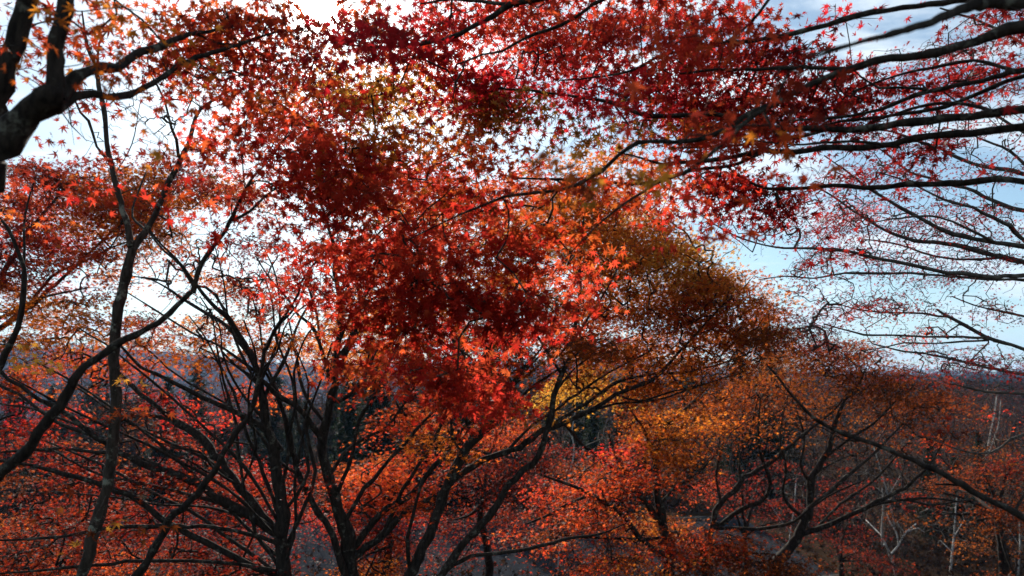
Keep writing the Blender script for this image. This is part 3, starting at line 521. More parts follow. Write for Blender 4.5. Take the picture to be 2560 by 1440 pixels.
for a in [(1000,980,120,90,.25,'bare'),(1500,940,220,60,.22,'bare'),(1750,860,130,90,.22,'bare'),(850,620,90,90,.25,'bare'),(1200,1020,150,80,.2,'bare')]: G.blob(*a, 7.6)
for l_ in ['838,1240,11 880,1150,9 900,1050,8 950,960,7 985,880,5 1030,800,3', '855,1300,12 930,1200,10 1000,1120,8 1060,1050,7 1150,960,5 1210,880,3', '835,950,9 800,870,7 790,780,6 760,690,5 740,620,3', '845,860,8 890,780,7 960,730,6 1010,650,4 1060,560,3', '1255,1135,9 1330,1060,7 1420,1000,6 1520,930,5 1620,880,3', '960,1330,10 1010,1220,9 1080,1120,8 1130,1010,7 1200,920,5 1260,830,3', '1130,1205,9 1180,1110,8 1260,1040,7 1340,960,6 1440,900,4 1540,850,3', '1445,1040,8 1540,1010,6 1640,1000,5 1760,960,4 1860,930,3', '850,800,7 870,720,6 860,640,5 880,560,3']: G.limb(l_, .6 * rng.normal())
# I: leaning thick stem and its companion
I = maple('thick leaning maple stem right of the bowed trunk, its twin rising to orange leaves', 6.8)
I.tilt = .9; I.dens = 1.3
I.trunk('1000,1500,29 1020,1440,28 1040,1405,27 1055,1365,26 1080,1310,25 1100,1270,24 1120,1220,23 1135,1180,23 1155,1135,22 1180,1100,22 1215,1065,20 1235,1040,18 1265,985,12 1300,935,9 1330,900,6 1380,840,3', 6.8, 7.2)
I.trunk('1060,1500,19 1105,1440,18 1130,1400,18 1170,1345,18 1205,1310,18 1245,1265,18 1265,1225,17 1290,1195,16 1330,1160,15 1355,1125,14 1365,1085,14 1380,1040,13 1385,990,13 1405,935,12 1425,890,11 1432,840,10 1442,785,9 1450,720,9 1450,660,8 1455,600,5 1460,540,4', 6.6, 7.2)
I.limb('1120,1425,10 1130,1415,10 1180,1390,10 1245,1382,9 1305,1375,9 1370,1360,8 1430,1345,7 1500,1335,5 1560,1310,3', .9)
I.limb('1435,850,6 1480,780,5 1520,720,4 1560,640,3', .6); I.limb('1405,935,7 1350,850,6 1310,780,5 1290,700,3', -.6); I.limb('1385,990,6 1440,920,5 1500,880,4 1580,840,3', .5); I.limb('1180,1100,9 1160,1040,8 1150,960,7 1160,880,5 1190,800,3', -.5)
I.limb('1140,1180,9 1150,1110,8 1145,1070,7 1100,1010,5', .4); I.limb('1160,1135,6 1130,1100,6 1125,1020,5 1110,950,3', 0); I.limb('1055,1200,8 1035,1270,7 1020,1350,9 1025,1420,10', -.3)
for a in [(1100,1090,80,50,1.0,'orange'),(1080,1230,80,36,1.2,'redor'),(1210,920,110,50,1.0,'olive'),(1350,700,110,70,1.2,'orange'),(1480,590,110,60,1.3,'orange'),(1350,1000,100,40,.8,'gold'),(1440,860,110,50,1.3,'brown'),(1350,870,100,50,1.2,'brown'),(1240,850,90,50,1.2,'olive')]:
    I.blob(*a, 7.2 + .4 * rng.normal(), .9)

# L: lower red maple right of centre
Lm = maple('low spreading orange-red maple right of centre, forked dark trunk below its layered sprays', 9.4)
Lm.dens = 1.3
Lm.trunk('1680,1520,34 1675,1440,31 1672,1380,27 1660,1330,24 1650,1280,21 1645,1220,18 1640,1150,17 1642,1105,16')
Lm.limb('1642,1110,18 1665,1065,16 1690,1040,13 1740,1000,7 1790,940,5', .8); Lm.limb('1642,1130,10 1620,1100,8 1600,1060,6 1560,1000,4', -.6)
Lm.limb('1640,1290,16 1625,1275,15 1600,1245,14 1570,1195,13 1530,1170,12 1500,1140,11 1460,1115,9 1420,1070,7 1390,1040,4', .3); Lm.limb('1585,1200,10 1565,1180,9 1550,1160,9 1530,1125,6 1520,1080,3', -.4)
Lm.limb('1675,1400,13 1620,1360,12 1560,1290,11 1500,1250,10 1440,1220,8 1360,1190,5', -1); Lm.limb('1480,1240,8 1420,1262,7 1370,1290,6 1320,1310,5', .2); Lm.limb('1640,1200,8 1600,1225,7 1540,1240,6', -.5)
Lm.limb('1665,1340,9 1620,1345,8 1560,1345,7 1500,1345,6 1400,1340,4', .4); Lm.limb('1650,1260,8 1700,1210,7 1760,1170,5 1800,1120,3', .4); Lm.limb('1700,1440,12 1740,1400,10 1800,1370,7 1880,1380,4', -1)
for a in [(1480,1200,110,36,1.9,'redor'),(1600,1195,80,30,2.1,'redor'),(1500,1285,120,36,1.9,'redor'),(1340,1335,90,26,1.3,'redor'),(1410,1255,80,34,1.6,'redor'),(1630,1300,120,36,2.0,'orange'),(1500,1400,110,36,1.6,'redor'),
          (1380,1220,70,30,1.2,'red'),(1560,1115,60,30,1.2,'bright'),(1700,1130,70,50,1.7,'orange'),(1660,1050,90,40,2.0,'orange'),(1790,1040,90,50,1.4,'orange'),(1540,1140,50,28,1.0,'redor'),(1610,1080,60,30,1.0,'redor')]:
    Lm.blob(*a, 9.2 + .5 * rng.normal(), .9)
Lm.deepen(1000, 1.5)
for a in [(1760,1335,110,40,2.6,'redor'),(1870,1385,120,40,2.6,'brown'),(1980,1420,100,34,2.2,'brown'),(1660,1390,90,36,1.4,'orange')]: Lm.blob(*a, 7.8, .7)

# low red trees further down the slope
s = maple('small crimson maple low behind the long central limb, grey-barked', 12.5, group='small red maples by the road')
s.trunk('1230,1560,26 1225,1440,22 1215,1360,18 1200,1290,14 1205,1240,10', 12.5, 12.5)
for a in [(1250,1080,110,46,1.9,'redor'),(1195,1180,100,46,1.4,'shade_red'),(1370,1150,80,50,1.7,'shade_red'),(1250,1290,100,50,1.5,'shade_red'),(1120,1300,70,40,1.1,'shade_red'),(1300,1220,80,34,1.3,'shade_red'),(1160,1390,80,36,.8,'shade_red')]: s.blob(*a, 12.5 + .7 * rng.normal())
auto(s, 1205, 1260, 10)
s = maple('small red maple at the bottom between the bowed trunk and the leaning stem', 10.5, group='small red maples by the road')
s.trunk('960,1580,24 962,1450,20 968,1370,16 975,1320,12')
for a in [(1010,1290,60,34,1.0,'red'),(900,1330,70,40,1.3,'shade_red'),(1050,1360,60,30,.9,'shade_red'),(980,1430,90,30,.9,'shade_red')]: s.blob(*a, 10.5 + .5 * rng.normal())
auto(s, 972, 1330, 8)
s = maple('small red maple low behind the black stems of the many-stemmed maple', 11.0, group='small red maples by the road')
s.trunk('560,1600,26 565,1440,22 560,1330,17 565,1250,12')
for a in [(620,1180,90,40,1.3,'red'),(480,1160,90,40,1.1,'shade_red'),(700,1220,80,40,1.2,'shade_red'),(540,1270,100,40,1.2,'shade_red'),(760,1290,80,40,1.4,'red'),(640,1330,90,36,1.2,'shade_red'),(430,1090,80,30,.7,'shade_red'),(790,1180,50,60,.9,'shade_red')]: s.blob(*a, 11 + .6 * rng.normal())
auto(s, 563, 1280, 9)
s = maple('small glowing orange maple at the bottom left corner under the dark limbs', 10.0, group='small red maples by the road')
s.trunk('60,1620,26 65,1450,20 70,1360,14')
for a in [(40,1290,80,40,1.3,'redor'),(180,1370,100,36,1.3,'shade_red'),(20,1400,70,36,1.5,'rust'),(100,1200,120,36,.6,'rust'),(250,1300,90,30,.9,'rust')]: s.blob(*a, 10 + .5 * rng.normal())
auto(s, 68, 1375, 8)
s = maple('rusty red shrub-like maple beside the white crooked birch', 16.0, group='small red maples by the road')
s.trunk('2110,1560,16 2105,1440,12 2100,1390,9')
for a in [(2110,1330,90,36,.6,'shade_red'),(2060,1260,70,30,.8,'shade_red'),(2160,1380,90,34,.6,'shade_red'),(2120,1220,80,30,.6,'dark'),(2230,1400,80,26,.6,'shade_red')]: s.blob(*a, 16 + .6 * rng.normal())
auto(s, 2102, 1400, 6)
s = maple('reddish maple seen through the bare branches of the brown-orange crown', 15.0, group='small red maples by the road')
s.trunk('1860,1600,18 1865,1440,14 1862,1330,10')
for a in [(1850,1200,60,40,.9,'shade_red'),(1900,1240,80,30,.8,'shade_red'),(1780,1220,60,34,.8,'redor'),(1930,1160,70,30,.5,'dark'),(1960,1300,90,36,.6,'dark')]: s.blob(*a, 15 + .6 * rng.normal())
auto(s, 1862, 1340, 7)
s = maple('wide orange maple at the right edge under the long diagonal branch', 12.5, group='small red maples by the road')
s.trunk('2520,1600,30 2515,1440,24 2500,1340,16 2490,1280,12')
for a in [(2450,1180,100,40,1.2,'rust'),(2370,1220,80,36,.9,'rust'),(2530,1255,70,50,1.6,'rust'),(2400,1305,100,36,.6,'brown'),(2300,1285,80,28,.4,'brown'),(2530,1160,60,36,1.4,'shade_red'),(2480,1370,100,40,.5,'brown'),(2290,1220,60,26,.6,'shade_red'),(2540,1440,70,40,1,'rust')]: s.blob(*a, 12.5 + .6 * rng.normal())
auto(s, 2495, 1290, 10)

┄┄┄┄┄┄

**TASK STATEMENT:** Pull every line containing "blob" from the material above.

**SOLUTION TO THE EXERCISE:**
for a in [(1000,980,120,90,.25,'bare'),(1500,940,220,60,.22,'bare'),(1750,860,130,90,.22,'bare'),(850,620,90,90,.25,'bare'),(1200,1020,150,80,.2,'bare')]: G.blob(*a, 7.6)
    I.blob(*a, 7.2 + .4 * rng.normal(), .9)
    Lm.blob(*a, 9.2 + .5 * rng.normal(), .9)
for a in [(1760,1335,110,40,2.6,'redor'),(1870,1385,120,40,2.6,'brown'),(1980,1420,100,34,2.2,'brown'),(1660,1390,90,36,1.4,'orange')]: Lm.blob(*a, 7.8, .7)
for a in [(1250,1080,110,46,1.9,'redor'),(1195,1180,100,46,1.4,'shade_red'),(1370,1150,80,50,1.7,'shade_red'),(1250,1290,100,50,1.5,'shade_red'),(1120,1300,70,40,1.1,'shade_red'),(1300,1220,80,34,1.3,'shade_red'),(1160,1390,80,36,.8,'shade_red')]: s.blob(*a, 12.5 + .7 * rng.normal())
for a in [(1010,1290,60,34,1.0,'red'),(900,1330,70,40,1.3,'shade_red'),(1050,1360,60,30,.9,'shade_red'),(980,1430,90,30,.9,'shade_red')]: s.blob(*a, 10.5 + .5 * rng.normal())
for a in [(620,1180,90,40,1.3,'red'),(480,1160,90,40,1.1,'shade_red'),(700,1220,80,40,1.2,'shade_red'),(540,1270,100,40,1.2,'shade_red'),(760,1290,80,40,1.4,'red'),(640,1330,90,36,1.2,'shade_red'),(430,1090,80,30,.7,'shade_red'),(790,1180,50,60,.9,'shade_red')]: s.blob(*a, 11 + .6 * rng.normal())
for a in [(40,1290,80,40,1.3,'redor'),(180,1370,100,36,1.3,'shade_red'),(20,1400,70,36,1.5,'rust'),(100,1200,120,36,.6,'rust'),(250,1300,90,30,.9,'rust')]: s.blob(*a, 10 + .5 * rng.normal())
for a in [(2110,1330,90,36,.6,'shade_red'),(2060,1260,70,30,.8,'shade_red'),(2160,1380,90,34,.6,'shade_red'),(2120,1220,80,30,.6,'dark'),(2230,1400,80,26,.6,'shade_red')]: s.blob(*a, 16 + .6 * rng.normal())
for a in [(1850,1200,60,40,.9,'shade_red'),(1900,1240,80,30,.8,'shade_red'),(1780,1220,60,34,.8,'redor'),(1930,1160,70,30,.5,'dark'),(1960,1300,90,36,.6,'dark')]: s.blob(*a, 15 + .6 * rng.normal())
for a in [(2450,1180,100,40,1.2,'rust'),(2370,1220,80,36,.9,'rust'),(2530,1255,70,50,1.6,'rust'),(2400,1305,100,36,.6,'brown'),(2300,1285,80,28,.4,'brown'),(2530,1160,60,36,1.4,'shade_red'),(2480,1370,100,40,.5,'brown'),(2290,1220,60,26,.6,'shade_red'),(2540,1440,70,40,1,'rust')]: s.blob(*a, 12.5 + .6 * rng.normal())